Instructions for the task> From the first line of the data below, repeat each line exactly until you reach the line with "m_ = MB(); m_.box((-2.1, -.3, 1.502), (2.1, 2.2, 1.62));"; include that line too.

Available data>
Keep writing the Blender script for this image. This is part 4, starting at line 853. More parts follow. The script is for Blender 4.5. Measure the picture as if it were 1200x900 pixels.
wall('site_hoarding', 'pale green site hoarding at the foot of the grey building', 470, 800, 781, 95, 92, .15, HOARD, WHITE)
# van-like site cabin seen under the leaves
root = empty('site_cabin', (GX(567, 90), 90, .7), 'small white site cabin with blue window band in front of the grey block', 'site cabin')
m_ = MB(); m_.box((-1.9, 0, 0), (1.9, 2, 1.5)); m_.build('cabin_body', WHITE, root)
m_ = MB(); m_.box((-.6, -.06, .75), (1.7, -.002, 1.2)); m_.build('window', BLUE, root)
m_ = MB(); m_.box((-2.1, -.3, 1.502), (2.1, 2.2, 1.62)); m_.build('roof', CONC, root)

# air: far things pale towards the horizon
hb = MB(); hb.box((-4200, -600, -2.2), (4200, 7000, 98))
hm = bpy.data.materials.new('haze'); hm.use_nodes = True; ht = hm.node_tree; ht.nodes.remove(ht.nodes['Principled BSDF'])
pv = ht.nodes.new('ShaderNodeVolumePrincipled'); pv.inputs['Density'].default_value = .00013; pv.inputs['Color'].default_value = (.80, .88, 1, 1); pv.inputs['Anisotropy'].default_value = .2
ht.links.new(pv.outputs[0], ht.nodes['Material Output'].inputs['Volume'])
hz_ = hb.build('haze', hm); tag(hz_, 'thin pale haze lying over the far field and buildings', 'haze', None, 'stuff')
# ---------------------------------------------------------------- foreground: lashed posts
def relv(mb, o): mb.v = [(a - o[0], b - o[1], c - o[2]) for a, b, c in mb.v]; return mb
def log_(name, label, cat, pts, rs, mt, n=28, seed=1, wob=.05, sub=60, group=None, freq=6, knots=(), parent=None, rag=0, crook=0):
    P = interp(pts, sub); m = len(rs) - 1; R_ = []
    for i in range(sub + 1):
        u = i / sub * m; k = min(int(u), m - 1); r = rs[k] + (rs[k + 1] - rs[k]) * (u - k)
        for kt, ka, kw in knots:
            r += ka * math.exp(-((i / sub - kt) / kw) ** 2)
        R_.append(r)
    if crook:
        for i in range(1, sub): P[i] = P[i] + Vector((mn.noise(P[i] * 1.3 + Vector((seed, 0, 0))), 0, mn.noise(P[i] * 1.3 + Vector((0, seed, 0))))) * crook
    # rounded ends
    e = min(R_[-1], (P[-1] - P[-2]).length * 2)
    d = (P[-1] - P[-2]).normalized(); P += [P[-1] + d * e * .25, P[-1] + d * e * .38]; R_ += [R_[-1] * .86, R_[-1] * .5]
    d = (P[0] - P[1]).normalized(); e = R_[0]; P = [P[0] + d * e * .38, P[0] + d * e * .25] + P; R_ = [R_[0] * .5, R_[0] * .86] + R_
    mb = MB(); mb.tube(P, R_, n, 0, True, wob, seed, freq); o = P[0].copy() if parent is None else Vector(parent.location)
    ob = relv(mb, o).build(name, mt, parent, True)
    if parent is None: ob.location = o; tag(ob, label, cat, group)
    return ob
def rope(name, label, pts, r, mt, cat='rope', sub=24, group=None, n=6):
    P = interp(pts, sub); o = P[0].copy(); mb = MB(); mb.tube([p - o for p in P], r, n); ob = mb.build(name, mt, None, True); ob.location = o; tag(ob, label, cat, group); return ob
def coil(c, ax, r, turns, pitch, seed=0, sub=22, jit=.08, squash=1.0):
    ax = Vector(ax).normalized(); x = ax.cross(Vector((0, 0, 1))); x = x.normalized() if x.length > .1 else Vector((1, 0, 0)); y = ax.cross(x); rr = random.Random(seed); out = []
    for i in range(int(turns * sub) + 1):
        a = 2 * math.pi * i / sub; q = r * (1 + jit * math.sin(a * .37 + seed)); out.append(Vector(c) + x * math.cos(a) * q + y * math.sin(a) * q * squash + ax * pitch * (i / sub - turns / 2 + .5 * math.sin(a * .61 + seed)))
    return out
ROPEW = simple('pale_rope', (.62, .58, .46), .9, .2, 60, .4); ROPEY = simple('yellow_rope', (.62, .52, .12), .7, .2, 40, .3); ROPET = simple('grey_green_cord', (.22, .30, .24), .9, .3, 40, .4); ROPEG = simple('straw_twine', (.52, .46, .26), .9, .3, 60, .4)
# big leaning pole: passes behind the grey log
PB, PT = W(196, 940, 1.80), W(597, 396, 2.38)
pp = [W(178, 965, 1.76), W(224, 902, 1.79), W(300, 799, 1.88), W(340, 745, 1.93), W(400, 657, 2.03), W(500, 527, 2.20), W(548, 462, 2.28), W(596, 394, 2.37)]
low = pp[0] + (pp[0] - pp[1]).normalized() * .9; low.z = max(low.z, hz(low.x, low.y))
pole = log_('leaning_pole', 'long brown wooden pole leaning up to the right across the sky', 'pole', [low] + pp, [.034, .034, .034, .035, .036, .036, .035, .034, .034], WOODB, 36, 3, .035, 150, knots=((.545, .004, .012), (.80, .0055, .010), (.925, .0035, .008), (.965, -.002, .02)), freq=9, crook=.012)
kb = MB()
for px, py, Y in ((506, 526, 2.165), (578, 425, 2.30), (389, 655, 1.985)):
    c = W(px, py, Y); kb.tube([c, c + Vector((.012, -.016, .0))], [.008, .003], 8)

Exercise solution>
Keep writing the Blender script for this image. This is part 4, starting at line 853. More parts follow. The script is for Blender 4.5. Measure the picture as if it were 1200x900 pixels.
wall('site_hoarding', 'pale green site hoarding at the foot of the grey building', 470, 800, 781, 95, 92, .15, HOARD, WHITE)
# van-like site cabin seen under the leaves
root = empty('site_cabin', (GX(567, 90), 90, .7), 'small white site cabin with blue window band in front of the grey block', 'site cabin')
m_ = MB(); m_.box((-1.9, 0, 0), (1.9, 2, 1.5)); m_.build('cabin_body', WHITE, root)
m_ = MB(); m_.box((-.6, -.06, .75), (1.7, -.002, 1.2)); m_.build('window', BLUE, root)
m_ = MB(); m_.box((-2.1, -.3, 1.502), (2.1, 2.2, 1.62)); m_.build('roof', CONC, root)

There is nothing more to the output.